One essayist we spoke to left a lucrative advertising career to attend a prestigious New York program, fully aware she would never recoup the cost through her literary writing. However, she realized that an Ivy League degree was legible to corporate America in a way other programs wouldn’t be. She figured if she crashed out and had to beg for her old job back, the gap in her resume to go to art school wouldn’t look as suspicious.
This highlights a crucial nuance. The ROI of an expensive MFA might not come from your art, but from the corporate consulting or copywriting gigs you take to subsidize your art.
The Adjunct Illusion
Many writers justify the cost of an MFA by assuming it will lead to a stable, tenure-track teaching job at a university. This assumption is based on an academic landscape that largely no longer exists.
The reality is that tenure-track jobs in the humanities have been decimated. The vast majority of teaching opportunities available to new MFA graduates are adjunct positions. Adjunct teaching is notoriously unstable, offering poverty-level wages, no health insurance, and no guarantee of future classes.
A professor at a liberal arts college is blunt about this reality. She encourages her undergraduates to only apply to fully funded programs, unless they have independent financial means, because the writing life simply does not offer the financial reward necessary to pay off loans.
Another essayist who left the university system entirely calls adjuncting a scam. He notes that the meager compensation extended to teach a class is in no way worth the material sacrifices required to do it well. While it may not be a complete waste of time for those eager to gain experience, he rarely sees these contingent positions manifest into lasting security.
The “Fully Funded” Rule
Because the financial return on a creative writing degree is so low, working professionals advise aspiring authors to follow a strict rule: only attend an MFA program if it is fully funded.
A fully funded program waives your tuition entirely and provides a living stipend—usually in exchange for teaching undergraduate composition courses or assisting with the university’s literary journal. While these stipends are modest (often hovering around $20,000 to $30,000 a year), they allow the writer to focus on their craft without accumulating crippling debt.
One fiction writer who pursued fully funded graduate programs credits this model with keeping her creative life alive. These programs provide money, time, and space. For her, the only time her writing felt in jeopardy was when she was forced to work a regular office job between degrees.
How to Bypass the MFA Industrial Complex
If you do not get into a fully funded program, and you cannot afford to pay out of pocket, you do not have to abandon your writing career. The industry is full of successful authors who completely bypassed the MFA system.

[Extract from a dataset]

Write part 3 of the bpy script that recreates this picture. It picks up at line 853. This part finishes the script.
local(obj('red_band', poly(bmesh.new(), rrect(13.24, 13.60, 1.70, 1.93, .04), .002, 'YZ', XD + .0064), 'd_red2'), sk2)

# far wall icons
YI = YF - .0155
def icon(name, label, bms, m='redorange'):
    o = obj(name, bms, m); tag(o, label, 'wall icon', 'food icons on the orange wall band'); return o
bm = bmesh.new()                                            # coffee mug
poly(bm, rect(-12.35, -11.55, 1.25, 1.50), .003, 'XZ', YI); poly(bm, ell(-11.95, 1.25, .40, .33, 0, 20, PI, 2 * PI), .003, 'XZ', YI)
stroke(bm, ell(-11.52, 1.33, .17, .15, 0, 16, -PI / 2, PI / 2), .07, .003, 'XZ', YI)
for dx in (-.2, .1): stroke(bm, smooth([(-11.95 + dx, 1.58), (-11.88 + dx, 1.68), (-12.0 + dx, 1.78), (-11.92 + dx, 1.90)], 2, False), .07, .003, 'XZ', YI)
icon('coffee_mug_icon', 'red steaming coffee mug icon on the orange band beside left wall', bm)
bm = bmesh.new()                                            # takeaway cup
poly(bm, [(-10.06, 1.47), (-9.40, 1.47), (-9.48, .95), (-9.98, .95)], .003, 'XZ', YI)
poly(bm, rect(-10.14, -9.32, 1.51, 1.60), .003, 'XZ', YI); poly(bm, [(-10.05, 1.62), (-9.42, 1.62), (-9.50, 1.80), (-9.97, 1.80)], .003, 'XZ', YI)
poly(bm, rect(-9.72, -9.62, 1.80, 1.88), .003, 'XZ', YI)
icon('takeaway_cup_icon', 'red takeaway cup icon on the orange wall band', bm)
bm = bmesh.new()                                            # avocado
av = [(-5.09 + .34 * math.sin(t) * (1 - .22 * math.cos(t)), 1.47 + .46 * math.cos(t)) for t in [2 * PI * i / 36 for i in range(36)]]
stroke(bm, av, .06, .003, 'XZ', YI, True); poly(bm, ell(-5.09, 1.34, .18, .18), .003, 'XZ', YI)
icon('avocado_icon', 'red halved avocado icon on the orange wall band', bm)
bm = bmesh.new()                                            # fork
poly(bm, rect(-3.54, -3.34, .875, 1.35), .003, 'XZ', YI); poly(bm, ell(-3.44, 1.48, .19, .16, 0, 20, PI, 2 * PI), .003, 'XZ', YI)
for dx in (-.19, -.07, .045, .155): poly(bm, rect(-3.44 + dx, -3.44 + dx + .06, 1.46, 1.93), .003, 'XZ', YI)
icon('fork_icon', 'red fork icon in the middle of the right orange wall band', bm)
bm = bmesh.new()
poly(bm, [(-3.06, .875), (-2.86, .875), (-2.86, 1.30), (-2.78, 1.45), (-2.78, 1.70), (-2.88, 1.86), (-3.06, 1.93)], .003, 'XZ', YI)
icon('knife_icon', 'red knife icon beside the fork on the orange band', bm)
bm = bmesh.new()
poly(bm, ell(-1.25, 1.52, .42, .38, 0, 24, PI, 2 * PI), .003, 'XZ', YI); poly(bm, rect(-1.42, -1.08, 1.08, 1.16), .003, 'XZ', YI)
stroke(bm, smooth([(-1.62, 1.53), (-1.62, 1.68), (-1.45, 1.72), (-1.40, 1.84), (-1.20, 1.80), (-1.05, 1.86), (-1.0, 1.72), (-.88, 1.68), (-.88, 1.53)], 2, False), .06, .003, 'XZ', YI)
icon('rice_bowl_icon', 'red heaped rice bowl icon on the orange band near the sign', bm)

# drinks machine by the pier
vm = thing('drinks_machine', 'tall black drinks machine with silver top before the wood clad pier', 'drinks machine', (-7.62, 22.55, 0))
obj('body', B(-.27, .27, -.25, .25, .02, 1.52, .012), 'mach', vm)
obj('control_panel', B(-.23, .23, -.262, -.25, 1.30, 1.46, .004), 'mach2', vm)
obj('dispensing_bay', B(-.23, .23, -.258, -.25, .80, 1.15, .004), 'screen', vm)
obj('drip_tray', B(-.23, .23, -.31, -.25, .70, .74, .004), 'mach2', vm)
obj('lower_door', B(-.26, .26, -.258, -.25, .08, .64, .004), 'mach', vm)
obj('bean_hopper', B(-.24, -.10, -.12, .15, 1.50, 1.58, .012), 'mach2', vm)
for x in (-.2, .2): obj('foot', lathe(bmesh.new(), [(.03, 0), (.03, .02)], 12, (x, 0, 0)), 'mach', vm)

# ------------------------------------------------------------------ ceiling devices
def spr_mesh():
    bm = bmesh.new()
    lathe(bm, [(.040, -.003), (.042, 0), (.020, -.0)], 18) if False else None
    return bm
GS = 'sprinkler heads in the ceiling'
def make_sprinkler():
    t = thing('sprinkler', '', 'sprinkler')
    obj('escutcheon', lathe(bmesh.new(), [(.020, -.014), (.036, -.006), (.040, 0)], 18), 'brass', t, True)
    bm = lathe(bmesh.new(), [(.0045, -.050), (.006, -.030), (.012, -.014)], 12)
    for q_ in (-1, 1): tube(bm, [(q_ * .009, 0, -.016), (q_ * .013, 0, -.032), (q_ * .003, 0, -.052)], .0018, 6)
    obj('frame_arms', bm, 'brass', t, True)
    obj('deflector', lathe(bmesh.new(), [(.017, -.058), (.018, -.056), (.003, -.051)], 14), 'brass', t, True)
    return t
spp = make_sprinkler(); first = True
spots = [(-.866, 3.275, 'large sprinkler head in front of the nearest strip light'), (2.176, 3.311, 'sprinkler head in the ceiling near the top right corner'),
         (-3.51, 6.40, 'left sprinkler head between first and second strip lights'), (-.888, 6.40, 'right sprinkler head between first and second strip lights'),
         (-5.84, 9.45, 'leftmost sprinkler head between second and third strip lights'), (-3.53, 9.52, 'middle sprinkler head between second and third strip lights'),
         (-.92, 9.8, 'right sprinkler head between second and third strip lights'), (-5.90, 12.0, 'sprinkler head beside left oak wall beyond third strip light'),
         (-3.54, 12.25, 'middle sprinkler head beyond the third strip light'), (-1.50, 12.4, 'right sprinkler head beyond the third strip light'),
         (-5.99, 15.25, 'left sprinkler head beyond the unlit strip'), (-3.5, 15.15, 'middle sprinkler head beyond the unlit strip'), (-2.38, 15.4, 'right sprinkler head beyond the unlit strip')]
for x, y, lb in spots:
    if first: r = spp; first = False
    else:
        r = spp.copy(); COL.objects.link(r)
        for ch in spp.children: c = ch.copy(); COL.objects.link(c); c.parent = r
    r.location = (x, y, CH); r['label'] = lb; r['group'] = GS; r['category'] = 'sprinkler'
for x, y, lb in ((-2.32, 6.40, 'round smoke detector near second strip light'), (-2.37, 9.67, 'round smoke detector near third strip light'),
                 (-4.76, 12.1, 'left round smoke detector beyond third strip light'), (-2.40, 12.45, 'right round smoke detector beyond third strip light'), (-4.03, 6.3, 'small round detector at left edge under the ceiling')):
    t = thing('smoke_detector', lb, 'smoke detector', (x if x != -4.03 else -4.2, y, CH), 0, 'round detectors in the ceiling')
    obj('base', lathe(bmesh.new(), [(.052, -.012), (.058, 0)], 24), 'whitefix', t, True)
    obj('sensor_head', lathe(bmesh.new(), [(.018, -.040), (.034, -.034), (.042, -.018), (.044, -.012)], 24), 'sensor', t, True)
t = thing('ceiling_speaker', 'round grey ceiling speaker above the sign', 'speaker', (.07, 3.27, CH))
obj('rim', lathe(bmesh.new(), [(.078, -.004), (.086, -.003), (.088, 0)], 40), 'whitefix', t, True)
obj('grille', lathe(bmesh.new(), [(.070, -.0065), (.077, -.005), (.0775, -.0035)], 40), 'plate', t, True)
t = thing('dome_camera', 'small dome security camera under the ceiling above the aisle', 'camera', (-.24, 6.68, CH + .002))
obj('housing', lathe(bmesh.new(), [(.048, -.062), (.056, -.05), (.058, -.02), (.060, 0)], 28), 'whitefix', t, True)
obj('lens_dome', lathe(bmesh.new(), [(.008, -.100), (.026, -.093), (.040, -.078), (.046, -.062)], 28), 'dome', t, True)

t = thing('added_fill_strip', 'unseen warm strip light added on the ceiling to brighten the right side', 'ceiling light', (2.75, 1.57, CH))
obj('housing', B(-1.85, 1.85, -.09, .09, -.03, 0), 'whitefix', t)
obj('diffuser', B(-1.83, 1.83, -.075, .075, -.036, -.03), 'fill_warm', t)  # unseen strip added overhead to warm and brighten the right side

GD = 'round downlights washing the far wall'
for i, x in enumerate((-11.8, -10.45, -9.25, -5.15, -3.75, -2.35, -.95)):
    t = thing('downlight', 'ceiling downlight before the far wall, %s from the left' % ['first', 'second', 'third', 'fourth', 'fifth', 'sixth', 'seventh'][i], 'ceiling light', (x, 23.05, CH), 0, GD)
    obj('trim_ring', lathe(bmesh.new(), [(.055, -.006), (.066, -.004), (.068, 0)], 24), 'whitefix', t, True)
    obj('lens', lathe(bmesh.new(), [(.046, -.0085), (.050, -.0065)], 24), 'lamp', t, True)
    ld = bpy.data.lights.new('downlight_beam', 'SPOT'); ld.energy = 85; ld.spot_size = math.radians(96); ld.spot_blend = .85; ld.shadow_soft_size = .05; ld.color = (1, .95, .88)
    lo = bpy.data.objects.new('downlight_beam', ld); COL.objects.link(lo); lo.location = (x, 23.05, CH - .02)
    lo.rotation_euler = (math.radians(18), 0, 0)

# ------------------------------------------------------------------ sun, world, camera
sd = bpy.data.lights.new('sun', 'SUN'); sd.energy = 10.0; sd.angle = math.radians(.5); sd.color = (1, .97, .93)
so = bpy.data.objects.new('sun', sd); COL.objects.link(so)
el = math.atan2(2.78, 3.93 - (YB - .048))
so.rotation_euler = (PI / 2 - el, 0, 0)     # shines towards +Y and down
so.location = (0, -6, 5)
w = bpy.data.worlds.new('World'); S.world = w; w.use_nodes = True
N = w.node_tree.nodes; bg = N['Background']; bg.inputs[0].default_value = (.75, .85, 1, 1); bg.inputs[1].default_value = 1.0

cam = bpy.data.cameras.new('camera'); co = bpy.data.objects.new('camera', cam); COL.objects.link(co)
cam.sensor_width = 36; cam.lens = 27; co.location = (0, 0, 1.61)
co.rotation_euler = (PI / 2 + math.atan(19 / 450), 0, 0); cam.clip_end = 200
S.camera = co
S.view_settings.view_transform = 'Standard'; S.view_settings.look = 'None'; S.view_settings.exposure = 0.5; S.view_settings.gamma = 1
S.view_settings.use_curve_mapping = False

Instead of paying a university, these writers build their own informal education. They join local, low-cost writing workshops to find community. They read voraciously. They use the money they saved by not going to grad school to attend short-term writing retreats or hire independent developmental editors to critique their manuscripts.
Most importantly, they secure steady day jobs that provide health insurance and a reliable paycheck, protecting their creative energy from financial panic.
As a former Poet Laureate and retired professor advises his students, anything you can do to pay your own bills and keep your head above water while you learn your craft is perfectly fine. Writers have done many things to survive. Not all of them should take the academic route.